_WRITTEN EXERCISE_:
Only the lines from the start of the material through the line containing "PI = math.pi" are to be extracted, exactly as they appear.

** Start **

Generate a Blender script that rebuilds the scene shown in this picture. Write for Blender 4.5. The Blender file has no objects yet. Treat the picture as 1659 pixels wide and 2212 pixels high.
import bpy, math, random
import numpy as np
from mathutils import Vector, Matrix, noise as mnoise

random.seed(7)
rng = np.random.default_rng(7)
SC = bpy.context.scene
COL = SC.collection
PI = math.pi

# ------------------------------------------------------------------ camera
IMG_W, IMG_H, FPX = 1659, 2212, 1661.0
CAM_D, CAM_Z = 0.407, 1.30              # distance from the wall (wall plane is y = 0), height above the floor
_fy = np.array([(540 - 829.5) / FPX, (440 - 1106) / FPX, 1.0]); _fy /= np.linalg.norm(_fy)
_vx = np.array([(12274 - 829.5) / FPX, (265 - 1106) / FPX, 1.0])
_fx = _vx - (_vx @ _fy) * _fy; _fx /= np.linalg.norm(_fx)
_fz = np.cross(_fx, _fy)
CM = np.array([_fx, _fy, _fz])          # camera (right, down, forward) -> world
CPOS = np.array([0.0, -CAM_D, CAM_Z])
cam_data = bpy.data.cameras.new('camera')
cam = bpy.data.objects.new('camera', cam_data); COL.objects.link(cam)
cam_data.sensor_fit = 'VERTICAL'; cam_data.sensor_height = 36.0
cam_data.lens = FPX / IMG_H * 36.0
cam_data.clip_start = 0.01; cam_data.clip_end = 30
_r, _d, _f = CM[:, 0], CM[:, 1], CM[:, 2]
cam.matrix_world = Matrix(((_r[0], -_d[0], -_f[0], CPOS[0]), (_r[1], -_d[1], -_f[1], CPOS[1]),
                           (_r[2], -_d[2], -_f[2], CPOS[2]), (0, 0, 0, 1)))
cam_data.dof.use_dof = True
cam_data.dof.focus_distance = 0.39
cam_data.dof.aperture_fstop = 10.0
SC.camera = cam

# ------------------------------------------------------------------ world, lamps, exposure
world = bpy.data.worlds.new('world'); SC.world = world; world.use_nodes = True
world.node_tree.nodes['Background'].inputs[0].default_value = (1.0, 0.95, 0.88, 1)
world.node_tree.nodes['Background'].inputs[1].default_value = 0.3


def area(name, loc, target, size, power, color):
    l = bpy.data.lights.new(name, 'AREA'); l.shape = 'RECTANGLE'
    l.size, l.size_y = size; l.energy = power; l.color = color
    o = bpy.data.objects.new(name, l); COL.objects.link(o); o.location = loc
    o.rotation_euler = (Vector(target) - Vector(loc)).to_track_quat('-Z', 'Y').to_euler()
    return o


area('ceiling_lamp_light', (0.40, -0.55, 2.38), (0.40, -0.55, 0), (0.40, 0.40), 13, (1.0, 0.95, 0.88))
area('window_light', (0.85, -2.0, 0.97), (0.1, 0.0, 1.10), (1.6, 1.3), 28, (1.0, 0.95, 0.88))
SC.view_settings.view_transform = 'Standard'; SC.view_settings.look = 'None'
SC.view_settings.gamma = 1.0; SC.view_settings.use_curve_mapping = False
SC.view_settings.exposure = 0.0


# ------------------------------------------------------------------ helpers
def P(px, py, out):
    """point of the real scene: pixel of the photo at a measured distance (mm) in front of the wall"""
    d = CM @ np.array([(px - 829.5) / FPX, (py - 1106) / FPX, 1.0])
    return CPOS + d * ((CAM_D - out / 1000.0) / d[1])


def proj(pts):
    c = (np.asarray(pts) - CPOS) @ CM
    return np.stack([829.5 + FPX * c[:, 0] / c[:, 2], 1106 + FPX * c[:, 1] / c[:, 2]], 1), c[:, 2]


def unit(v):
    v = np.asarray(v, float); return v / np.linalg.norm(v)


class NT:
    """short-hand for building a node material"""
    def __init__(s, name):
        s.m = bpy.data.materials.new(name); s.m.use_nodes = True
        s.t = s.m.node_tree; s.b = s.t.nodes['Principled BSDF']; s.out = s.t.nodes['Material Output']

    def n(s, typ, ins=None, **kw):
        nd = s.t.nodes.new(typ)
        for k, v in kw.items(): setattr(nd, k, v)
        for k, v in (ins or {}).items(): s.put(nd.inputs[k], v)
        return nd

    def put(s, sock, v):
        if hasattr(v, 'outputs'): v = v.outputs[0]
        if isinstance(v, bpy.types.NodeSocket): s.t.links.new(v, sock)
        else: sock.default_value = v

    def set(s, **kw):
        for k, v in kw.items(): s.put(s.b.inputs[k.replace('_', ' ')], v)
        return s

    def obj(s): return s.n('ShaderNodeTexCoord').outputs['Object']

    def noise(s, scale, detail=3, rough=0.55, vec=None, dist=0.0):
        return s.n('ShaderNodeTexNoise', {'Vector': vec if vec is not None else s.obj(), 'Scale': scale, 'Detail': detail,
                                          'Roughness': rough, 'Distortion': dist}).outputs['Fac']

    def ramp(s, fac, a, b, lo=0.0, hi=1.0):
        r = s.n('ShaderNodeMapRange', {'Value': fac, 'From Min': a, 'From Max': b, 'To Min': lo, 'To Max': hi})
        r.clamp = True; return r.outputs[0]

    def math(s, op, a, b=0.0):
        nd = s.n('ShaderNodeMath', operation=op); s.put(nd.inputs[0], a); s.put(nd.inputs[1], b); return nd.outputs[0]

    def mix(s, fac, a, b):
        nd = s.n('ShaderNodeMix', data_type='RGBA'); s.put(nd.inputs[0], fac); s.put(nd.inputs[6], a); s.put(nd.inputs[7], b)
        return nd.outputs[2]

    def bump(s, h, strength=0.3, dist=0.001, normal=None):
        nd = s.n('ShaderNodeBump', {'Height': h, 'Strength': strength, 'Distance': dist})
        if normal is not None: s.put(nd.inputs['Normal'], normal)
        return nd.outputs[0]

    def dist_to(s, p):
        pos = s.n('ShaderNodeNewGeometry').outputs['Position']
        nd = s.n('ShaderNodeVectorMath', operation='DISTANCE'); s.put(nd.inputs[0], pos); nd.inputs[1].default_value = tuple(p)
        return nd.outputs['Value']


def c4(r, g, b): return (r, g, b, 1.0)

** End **

_OUTPUT_:
Generate a Blender script that rebuilds the scene shown in this picture. Write for Blender 4.5. The Blender file has no objects yet. Treat the picture as 1659 pixels wide and 2212 pixels high.
import bpy, math, random
import numpy as np
from mathutils import Vector, Matrix, noise as mnoise

random.seed(7)
rng = np.random.default_rng(7)
SC = bpy.context.scene
COL = SC.collection
PI = math.pi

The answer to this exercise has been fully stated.